Ce n’est pas le retour en France de Clotilde Reiss ou l’état de santé du mollet de William Gallas qui changeront la donne. La crise financière occupe le devant de la scène médiatique depuis de nombreuses semaines, et la presse, quand elle s’exprime de la sorte, plutôt que de décrire les structures et de nommer les acteurs, préfère présenter les défaillances économiques comme des soubresauts d’une entité autonome et sacrée, dotée d’une volonté indépendante.

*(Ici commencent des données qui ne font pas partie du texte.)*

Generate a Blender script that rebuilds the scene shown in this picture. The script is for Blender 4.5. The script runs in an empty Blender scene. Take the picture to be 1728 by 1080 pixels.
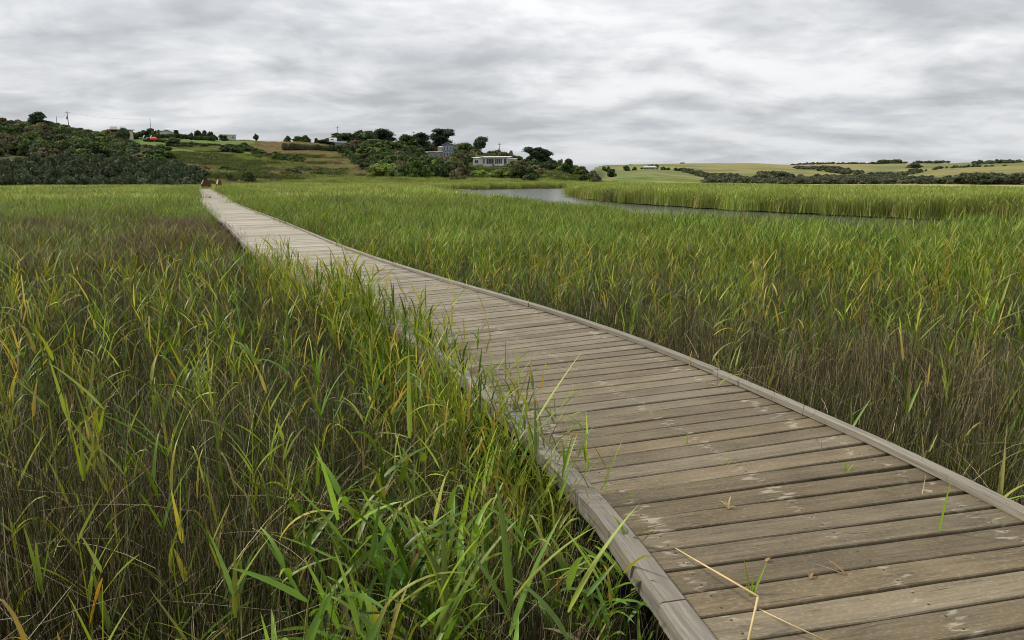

Ce fétichisme humanise et sacralise un ordre soustrait à l’action des hommes qui, du même coup, sont sommés de s’y soumettre. Dans une formule restée célèbre, Alain Minc avait tranché : « La réalité économique, c’est comme la loi de la pesanteur. Jusqu’à nouvel ordre, on ne s’est pas émancipé de la loi de Newton. » Ainsi, quand la pensée de marché s’épanche sur les pensées du marché, c’est pour entretenir l’illusion que la domination capitaliste est éternelle et que les luttes sont vaines. Le journalisme dominant concourt, jusque dans ses phrases toutes faites, à entretenir ces illusions.
Mathias Reymond
Nota bene : A noter que Le Monde daté du 22 mai 2010 tente de prendre à contrepied ce fétichisme. Dans un article titré : « Qui sont les "marchés" ? », on peut lire notamment : « Qui sont ces "marchés" qui semblent à même de décider du sort de nos économies, de fragiliser des États après avoir mis à mal les banques ? » et Le Monde répond en nommant justement les acteurs et les structures. Avant de céder... Alors que les guillemets qui entourent le mot "marché" étaient de rigueur au début de l’article, ils s’effacent progressivement. En fin d’article on découvre des phrases du type : « Les marchés ont-ils dévié de leur trajectoire ? » et on apprend que d’après Patrick Artus, « les marchés sont devenus malsains »…
Notes
[1] Et non comme les sujets grammaticaux des verbes si décrivent ce que font les acteurs effectifs sur les marchés.
[2] A ce sujet, lire ici-même « La construction de l’opinion économique par les médias ».